Kamis Advent Keempat
December 23, 2022
1Samuel 1: 24-28; Lukas 1: 46-56
Setiap benda itu memiliki berat obyektif. Berat benda 5 kg, diangkat oleh siapa pun ya beratnya 5 kg. Tetapi benda dengan berat 5 kg bisa menjadi beban berat sekalipun diangkat oleh orang yang berotot; dan diangkat dengan ringan bahkan oleh orang yang sangat lemah. Berat-ringan nya sesuatu tergantung pada sikap hati seseorang. Dalam perspektif inilah kita bisa menerangkan mengapa Maria masih mampu bersukacita, masih mampu memuliakan Tuhan.
Ada sikap hati orang yang “mau, asal tidak sulit”. Orang seperti ini hanya mengerjakan hal-hal yang mudah, yang menyenangkan, yang bisa dikerjakan dengan mudah, tanpa menggunakan pikiran. Kalau menghadapi kesulitan, orang seperti ini akan mudah marah, dan bahkan putus asa.

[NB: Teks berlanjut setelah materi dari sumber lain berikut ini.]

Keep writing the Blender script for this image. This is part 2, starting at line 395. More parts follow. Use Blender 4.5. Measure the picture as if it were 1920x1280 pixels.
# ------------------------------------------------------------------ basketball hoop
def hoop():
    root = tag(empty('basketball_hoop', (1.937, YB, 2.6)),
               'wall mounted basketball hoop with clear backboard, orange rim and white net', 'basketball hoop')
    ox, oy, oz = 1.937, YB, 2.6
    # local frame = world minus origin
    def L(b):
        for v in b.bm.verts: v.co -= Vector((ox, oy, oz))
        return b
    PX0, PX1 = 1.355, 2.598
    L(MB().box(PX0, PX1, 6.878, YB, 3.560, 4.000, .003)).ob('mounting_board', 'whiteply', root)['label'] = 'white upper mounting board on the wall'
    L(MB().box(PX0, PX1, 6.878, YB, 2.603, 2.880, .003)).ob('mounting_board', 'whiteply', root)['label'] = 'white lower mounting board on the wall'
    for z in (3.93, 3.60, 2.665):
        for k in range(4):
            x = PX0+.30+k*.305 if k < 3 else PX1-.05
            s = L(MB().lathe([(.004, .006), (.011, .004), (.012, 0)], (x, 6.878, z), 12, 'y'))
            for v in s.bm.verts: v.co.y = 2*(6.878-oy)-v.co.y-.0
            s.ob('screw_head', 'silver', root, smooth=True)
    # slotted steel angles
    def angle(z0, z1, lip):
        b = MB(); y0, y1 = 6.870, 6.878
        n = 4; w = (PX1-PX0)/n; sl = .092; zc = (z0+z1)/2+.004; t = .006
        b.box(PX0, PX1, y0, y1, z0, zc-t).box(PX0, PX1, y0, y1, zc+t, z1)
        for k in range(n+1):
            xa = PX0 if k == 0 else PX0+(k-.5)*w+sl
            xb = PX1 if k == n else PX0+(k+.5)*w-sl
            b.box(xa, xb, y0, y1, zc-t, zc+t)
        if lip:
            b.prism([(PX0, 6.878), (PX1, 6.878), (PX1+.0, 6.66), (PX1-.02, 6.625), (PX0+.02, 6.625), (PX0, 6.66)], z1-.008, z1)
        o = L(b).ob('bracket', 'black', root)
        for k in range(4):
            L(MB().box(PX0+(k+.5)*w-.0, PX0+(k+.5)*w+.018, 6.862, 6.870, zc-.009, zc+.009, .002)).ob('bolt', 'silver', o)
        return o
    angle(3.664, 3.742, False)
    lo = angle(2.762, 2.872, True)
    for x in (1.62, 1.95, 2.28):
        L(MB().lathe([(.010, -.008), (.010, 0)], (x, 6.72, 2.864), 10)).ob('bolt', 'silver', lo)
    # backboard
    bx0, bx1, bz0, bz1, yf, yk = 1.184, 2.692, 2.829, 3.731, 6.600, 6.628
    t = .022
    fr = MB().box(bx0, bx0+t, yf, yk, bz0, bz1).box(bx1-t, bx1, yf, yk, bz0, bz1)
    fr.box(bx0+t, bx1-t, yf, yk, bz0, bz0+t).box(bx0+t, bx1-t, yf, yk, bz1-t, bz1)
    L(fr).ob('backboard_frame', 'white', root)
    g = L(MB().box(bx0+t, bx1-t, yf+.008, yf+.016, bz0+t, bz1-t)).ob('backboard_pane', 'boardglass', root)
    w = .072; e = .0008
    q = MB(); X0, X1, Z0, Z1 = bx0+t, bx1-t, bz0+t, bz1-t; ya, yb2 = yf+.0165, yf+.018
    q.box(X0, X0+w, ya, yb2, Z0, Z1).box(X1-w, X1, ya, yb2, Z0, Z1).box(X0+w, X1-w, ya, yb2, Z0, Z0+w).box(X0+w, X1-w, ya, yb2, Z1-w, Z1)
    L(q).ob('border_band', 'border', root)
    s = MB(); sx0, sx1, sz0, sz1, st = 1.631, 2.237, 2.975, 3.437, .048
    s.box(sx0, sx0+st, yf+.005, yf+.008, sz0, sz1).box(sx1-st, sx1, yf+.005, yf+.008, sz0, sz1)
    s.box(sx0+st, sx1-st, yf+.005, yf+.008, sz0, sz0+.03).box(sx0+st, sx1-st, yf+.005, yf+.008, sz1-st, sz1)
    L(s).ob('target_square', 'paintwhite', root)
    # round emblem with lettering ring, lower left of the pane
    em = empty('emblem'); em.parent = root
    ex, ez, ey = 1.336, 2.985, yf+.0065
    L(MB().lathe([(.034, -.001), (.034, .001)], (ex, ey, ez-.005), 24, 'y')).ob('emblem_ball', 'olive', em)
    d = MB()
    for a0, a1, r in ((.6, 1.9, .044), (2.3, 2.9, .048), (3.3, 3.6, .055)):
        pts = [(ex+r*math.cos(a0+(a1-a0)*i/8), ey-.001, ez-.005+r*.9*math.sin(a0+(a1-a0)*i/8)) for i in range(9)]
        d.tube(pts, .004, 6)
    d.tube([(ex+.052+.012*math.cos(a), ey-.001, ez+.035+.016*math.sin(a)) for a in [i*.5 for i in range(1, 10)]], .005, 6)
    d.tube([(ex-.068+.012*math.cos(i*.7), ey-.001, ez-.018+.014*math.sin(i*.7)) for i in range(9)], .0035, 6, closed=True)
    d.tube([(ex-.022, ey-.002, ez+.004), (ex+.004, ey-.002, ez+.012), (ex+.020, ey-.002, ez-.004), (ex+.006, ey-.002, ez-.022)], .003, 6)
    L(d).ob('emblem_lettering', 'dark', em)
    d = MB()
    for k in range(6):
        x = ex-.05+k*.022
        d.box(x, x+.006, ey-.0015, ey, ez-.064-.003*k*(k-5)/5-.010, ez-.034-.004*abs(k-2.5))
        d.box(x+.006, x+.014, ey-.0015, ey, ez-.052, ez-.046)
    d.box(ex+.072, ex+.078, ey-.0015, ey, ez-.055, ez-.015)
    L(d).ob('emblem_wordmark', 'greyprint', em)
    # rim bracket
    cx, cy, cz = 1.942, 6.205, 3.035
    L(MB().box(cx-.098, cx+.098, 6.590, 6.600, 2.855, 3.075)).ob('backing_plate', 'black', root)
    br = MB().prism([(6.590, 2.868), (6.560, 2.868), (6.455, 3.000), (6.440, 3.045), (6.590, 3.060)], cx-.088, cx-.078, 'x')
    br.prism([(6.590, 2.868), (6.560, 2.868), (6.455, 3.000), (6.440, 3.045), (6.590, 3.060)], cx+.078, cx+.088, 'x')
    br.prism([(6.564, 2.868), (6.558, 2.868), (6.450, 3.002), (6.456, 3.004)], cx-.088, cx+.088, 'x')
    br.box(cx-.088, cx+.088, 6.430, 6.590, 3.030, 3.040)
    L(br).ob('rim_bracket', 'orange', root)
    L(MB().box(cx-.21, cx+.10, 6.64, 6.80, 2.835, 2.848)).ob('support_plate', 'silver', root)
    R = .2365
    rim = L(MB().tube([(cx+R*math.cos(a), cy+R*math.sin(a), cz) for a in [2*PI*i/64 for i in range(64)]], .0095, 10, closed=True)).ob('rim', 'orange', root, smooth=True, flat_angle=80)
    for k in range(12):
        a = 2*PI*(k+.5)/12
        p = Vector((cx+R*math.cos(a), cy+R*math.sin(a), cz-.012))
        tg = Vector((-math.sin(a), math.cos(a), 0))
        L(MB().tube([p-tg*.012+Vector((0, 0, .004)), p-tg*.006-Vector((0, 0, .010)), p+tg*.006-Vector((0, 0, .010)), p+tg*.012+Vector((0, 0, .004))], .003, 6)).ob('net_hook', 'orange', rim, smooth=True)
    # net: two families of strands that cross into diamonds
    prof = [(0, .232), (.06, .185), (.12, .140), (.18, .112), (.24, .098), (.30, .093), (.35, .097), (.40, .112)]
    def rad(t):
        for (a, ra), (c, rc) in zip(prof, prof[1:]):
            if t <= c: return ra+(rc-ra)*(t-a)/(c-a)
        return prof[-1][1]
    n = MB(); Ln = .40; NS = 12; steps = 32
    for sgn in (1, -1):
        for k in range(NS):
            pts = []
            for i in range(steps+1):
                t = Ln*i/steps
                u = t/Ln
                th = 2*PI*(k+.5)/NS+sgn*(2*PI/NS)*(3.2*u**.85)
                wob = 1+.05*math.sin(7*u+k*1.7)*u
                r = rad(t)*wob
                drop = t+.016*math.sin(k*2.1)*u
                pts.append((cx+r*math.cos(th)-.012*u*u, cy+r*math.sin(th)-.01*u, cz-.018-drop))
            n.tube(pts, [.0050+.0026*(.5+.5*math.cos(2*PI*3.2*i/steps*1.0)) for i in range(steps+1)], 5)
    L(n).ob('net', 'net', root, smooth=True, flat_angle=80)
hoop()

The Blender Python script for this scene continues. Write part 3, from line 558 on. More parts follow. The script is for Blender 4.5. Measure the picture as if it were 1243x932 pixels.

Sikap hati berikutnya adalah orang yang “mau, meskipun sulit”. Orang seperti ini memiliki semangat yang lebih. Memang bisa jadi mereka ini terkesan “terpaksa”, “reaktif”, namun kesediaannya menghadapi kesulitan menjadi modal yang pantas diperhitungkan. Orang seperti ini akan berusaha untuk menyelesaikan hal-hal yang sulit dan tidak mudah putus asa. Ia menganggap normal ketika kesulitan datang.
Sikap hati yang terakhir dan paling tinggi kualitasnya adalah orang yang “mau, justru karena sulit”. Dari kata-kata ini jelas bahwa orang ini suka tantangan dan dengan demikian juga memiliki semangat lebih, yang disimpan untuk menghadapi kesulitan dengan jenis apa pun. Ia tidak akan pernah berputus asa, bahkan akan menghadapi kesulitan-kesulitan dengan penuh kegembiraan dan sukacita. Semangat inilah yang dimiliki oleh Maria, gadis desa yang lugu itu. Ia tahu bahwa ia memiliki mimpi-mimpi seperti gadis-gadis lain. Tetapi ketika ditawarkan untuk mengandung, ia tahu bahwa hal ini bukan hal mudah, tetapi menantang: bagaimana menjelaskan kepada Yusuf, pacaranya? Bagaimana menjelaskan kepada orang tuanya? Bagaimana menyelesaikan pertunangan yang telah diketahui umum? Ia dengan penuh keyakinan, bersedia mengambilnya: “Aku ini hamba Tuhan, terjadilah padaku menurut perkataanmu itu”. Ia mengatakan dalam bahasa hatinya, “Aku mau justru karena tawaranmu ini sesuatu yang sulit”.
Bacaan I mengajar kita untuk melihat sikap Hana yang juga dimiliki oleh Maria. Sepanjang hidup ini Hana berdoa untuk “memiliki” seorang anak. Tetapi sungguh menarik, bahwa kitika ia mendapatkan anak, ia mempersembahkannya kepada Allah. Ia tidak mau memiliki dan menghaki anak itu, tetapi ia mempersembahkannya kepada Allah. Kerangka “mempersembahkan kepada Allah” itulah yang membuat Hana datang ke Bait Allah untuk mengucap syukur. Inilah yang terjadi pada Bunda Maria. Kesediaannya dan segala konsekuensinya dipersembahkan kepada Allah.